If there’s one thing that recent events have taught me, it’s that I need to value myself more, and believe that the things I say are worth listening to. It’s not easy, though. When you’ve spent as long thinking as badly of yourself as I have, it’s difficult to break that habit.

#oneaday, Day 104: Silence is…

I’ve been back home visiting my folks for the past couple of days. They read this, so don’t be expecting any uncomplimentary remarks, not that I’d do that anyway!

It’s been quite some time since I’ve been home. Even longer since my brother and I were both here. Since he was in the country this weekend, I took the opportunity to catch up with my whole family at once. My immediate family, anyway.

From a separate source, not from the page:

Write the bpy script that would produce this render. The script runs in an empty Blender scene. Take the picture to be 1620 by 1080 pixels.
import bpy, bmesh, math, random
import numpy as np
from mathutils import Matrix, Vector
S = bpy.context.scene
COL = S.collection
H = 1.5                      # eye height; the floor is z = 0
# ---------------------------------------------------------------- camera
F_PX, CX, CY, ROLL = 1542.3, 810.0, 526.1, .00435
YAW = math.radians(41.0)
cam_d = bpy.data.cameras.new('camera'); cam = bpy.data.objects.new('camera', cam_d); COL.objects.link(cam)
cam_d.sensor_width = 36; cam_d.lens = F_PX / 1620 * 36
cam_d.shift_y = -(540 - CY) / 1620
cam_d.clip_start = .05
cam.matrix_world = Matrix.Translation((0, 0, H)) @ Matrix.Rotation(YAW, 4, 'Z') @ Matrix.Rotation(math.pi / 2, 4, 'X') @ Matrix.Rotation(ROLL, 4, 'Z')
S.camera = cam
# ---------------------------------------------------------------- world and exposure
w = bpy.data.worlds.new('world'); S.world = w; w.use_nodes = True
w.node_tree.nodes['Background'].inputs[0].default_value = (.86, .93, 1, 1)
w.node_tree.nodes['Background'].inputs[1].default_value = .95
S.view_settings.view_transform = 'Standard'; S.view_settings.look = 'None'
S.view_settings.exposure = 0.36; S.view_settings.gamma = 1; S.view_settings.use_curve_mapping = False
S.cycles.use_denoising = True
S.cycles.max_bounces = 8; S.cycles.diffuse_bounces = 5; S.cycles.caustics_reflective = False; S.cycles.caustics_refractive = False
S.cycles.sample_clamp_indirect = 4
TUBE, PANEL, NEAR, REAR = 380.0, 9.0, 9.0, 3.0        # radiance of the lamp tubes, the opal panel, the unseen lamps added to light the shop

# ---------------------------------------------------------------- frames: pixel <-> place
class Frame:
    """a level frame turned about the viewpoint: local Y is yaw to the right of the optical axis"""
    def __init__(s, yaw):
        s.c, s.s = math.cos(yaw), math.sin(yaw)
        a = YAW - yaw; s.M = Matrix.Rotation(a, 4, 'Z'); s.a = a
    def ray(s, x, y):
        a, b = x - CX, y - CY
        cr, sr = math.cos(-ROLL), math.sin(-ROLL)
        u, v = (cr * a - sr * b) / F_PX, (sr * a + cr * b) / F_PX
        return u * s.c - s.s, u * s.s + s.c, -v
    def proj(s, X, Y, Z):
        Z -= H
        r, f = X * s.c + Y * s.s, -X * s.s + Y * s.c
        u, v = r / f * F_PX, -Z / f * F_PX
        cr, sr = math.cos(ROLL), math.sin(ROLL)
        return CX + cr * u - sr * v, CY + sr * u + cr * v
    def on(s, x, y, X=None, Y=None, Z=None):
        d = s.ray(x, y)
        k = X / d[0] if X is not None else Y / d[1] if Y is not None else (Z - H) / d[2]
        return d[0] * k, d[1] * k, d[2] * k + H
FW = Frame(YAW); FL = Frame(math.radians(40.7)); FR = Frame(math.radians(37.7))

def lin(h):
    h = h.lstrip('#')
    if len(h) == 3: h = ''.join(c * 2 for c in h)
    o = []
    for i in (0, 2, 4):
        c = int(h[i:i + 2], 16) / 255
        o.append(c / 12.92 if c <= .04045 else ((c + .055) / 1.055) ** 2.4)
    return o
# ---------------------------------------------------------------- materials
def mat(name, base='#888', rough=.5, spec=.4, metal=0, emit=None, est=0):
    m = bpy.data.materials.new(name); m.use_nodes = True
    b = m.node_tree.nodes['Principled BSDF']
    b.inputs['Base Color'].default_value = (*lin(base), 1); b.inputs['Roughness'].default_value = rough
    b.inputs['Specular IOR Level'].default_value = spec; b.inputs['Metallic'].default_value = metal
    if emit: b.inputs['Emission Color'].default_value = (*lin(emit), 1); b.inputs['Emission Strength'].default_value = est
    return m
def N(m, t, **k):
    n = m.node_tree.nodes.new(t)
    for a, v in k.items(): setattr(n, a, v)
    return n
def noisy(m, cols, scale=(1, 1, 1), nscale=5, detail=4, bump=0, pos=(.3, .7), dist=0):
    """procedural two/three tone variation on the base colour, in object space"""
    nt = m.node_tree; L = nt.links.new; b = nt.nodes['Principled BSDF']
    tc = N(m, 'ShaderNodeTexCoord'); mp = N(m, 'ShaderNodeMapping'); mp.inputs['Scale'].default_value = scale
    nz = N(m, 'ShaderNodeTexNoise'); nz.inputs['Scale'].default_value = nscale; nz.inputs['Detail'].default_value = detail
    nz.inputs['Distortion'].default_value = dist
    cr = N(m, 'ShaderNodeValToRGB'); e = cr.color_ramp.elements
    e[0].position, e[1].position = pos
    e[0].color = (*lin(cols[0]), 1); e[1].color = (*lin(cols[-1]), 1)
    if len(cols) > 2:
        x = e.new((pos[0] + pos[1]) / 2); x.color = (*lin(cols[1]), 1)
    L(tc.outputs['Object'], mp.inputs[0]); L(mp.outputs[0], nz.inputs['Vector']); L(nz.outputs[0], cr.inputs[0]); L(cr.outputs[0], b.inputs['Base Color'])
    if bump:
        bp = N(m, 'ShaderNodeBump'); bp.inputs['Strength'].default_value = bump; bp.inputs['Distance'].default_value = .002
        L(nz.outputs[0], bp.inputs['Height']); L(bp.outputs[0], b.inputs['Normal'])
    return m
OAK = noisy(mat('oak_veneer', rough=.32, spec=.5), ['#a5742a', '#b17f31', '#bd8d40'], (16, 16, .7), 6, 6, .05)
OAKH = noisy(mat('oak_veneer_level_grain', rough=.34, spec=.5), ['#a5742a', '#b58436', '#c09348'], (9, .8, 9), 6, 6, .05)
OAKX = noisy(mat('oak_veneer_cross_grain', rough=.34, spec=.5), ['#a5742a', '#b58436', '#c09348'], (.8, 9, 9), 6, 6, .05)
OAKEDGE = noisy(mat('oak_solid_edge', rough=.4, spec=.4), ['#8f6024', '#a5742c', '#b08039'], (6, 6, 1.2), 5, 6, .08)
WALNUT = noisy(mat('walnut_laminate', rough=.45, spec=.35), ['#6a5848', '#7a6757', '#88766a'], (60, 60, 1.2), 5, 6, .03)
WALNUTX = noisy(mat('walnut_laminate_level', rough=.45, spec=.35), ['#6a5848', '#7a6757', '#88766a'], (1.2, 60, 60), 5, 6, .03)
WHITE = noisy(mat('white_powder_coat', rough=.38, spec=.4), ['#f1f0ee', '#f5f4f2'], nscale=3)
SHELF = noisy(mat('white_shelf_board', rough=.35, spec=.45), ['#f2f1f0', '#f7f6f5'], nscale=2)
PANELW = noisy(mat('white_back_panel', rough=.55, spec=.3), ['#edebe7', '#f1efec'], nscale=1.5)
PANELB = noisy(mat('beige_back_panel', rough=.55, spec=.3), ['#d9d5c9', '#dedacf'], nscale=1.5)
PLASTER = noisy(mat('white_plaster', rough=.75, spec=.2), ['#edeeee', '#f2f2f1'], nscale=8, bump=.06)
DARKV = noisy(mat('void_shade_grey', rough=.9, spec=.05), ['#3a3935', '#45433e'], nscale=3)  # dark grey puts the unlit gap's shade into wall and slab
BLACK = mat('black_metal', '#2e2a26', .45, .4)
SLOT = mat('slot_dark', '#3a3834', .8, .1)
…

It’s always odd coming back to your childhood stomping grounds. There’s always something different to how you remember it, whether it’s a new housing development that never used to be there, the fact that your childhood home now has double-glazed windows (despite past insistences that would never happen) or the cars across the road being a different colour. Changes are always particularly striking when you’ve been away for a while.

The biggest change since I grew up here is probably the silence. I don’t know if it’s the fact the cat is no longer with us, the fact that the aforementioned double-glazing keeps the noise out quite well or simply that there’s not been any music on the stereo while I’ve been here. But I’ve become so accustomed to living in a relatively noisy environment – living in a city centre, enjoying activities that make noise – that the silence here is strange. It feels like something’s missing, like it should be filled with something,

But silence doesn’t have to be filled. There’s no need for noise all the time. Perhaps John Cage was on to something when he composed 4’33”.

Funny where your mind wanders in the silence of the dead of night.